The alternative method, though not sanctioned by the Swiss government, it isn’t forbidden either, and the one that makes most sense is the one that most chefs with an ounce of humanity (shouldn’t that be lobsterity?) in them is to plunge a knife in the mid-section, with the lobster on its back.
The method fully, then, seems to be to plunge the knife in the mid-line and to split the creature in half as quickly and neatly as possible.
Let’s deal with the traditional methodology quickly by the way, even as we consider the philosophy behind thinking about the humane way to do the delicious creatures in. The worst thing you can do to a lobster is boil it alive. Other than that, there doesn’t seem to be a scientist alive at the moment who will say with certainty that a lobster (or a crab for that matter, or a crayfish) feels pain in the way humans understand pain. They have nerves, but nerves don’t exclusively transmit pain, in addition to whatever other signals they transmit.
And though it’s clear that experiments have proven that crabs, for one, will avoid their dark hidey-holes in order to avoid whatever it is they experience when shocked with electricity, it’s clear, for once and for all (for now) that the way to kill a lobster quickly is with a knife and a rapid dissection in half.

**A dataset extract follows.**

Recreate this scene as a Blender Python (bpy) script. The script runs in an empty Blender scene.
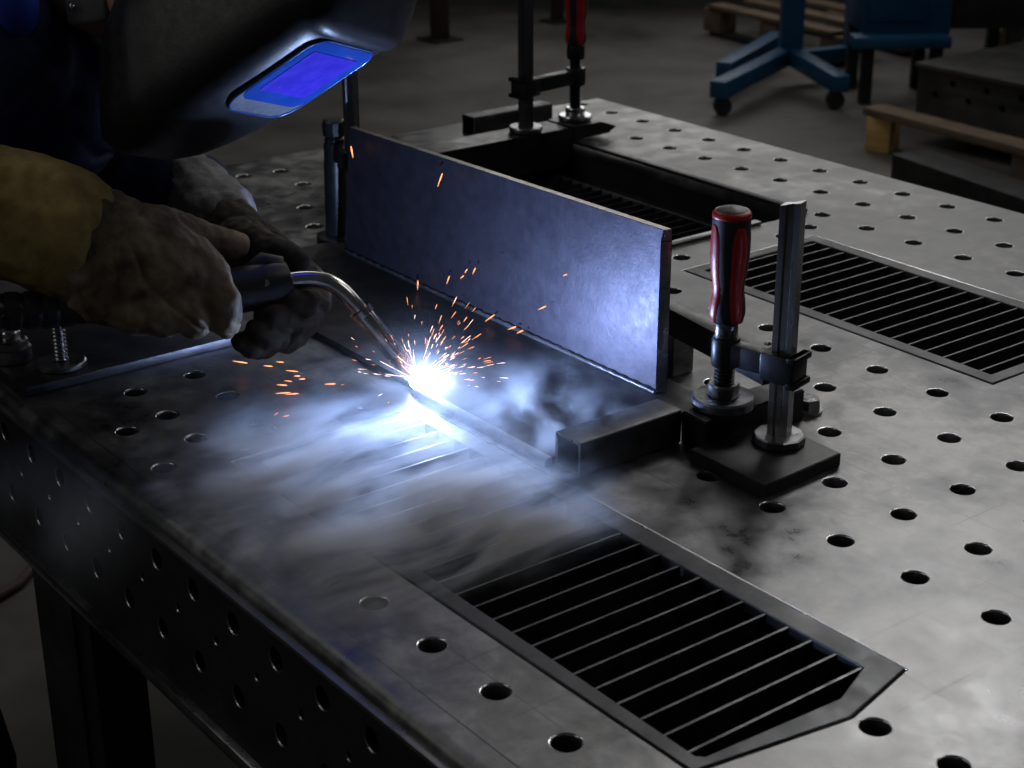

One of the reasons Jasper White’s pan roasted lobster recipe became my favorite way of cooking the beast is because it came out right about the time I learned how cruel it is to boil or steam (actually steaming is worse, apparently) a lobster, and cutting it in half alive is necessary to make the recipe. And then there’s the bourbon in his recipe, and a little extra helps assuage any sense of guilt as you anticipate the pleasure eating this awesome dish – actually any dish that includes lobster, because, let’s face it, even right out of the shell just after cooking them very quickly, they’re uniquely delicious.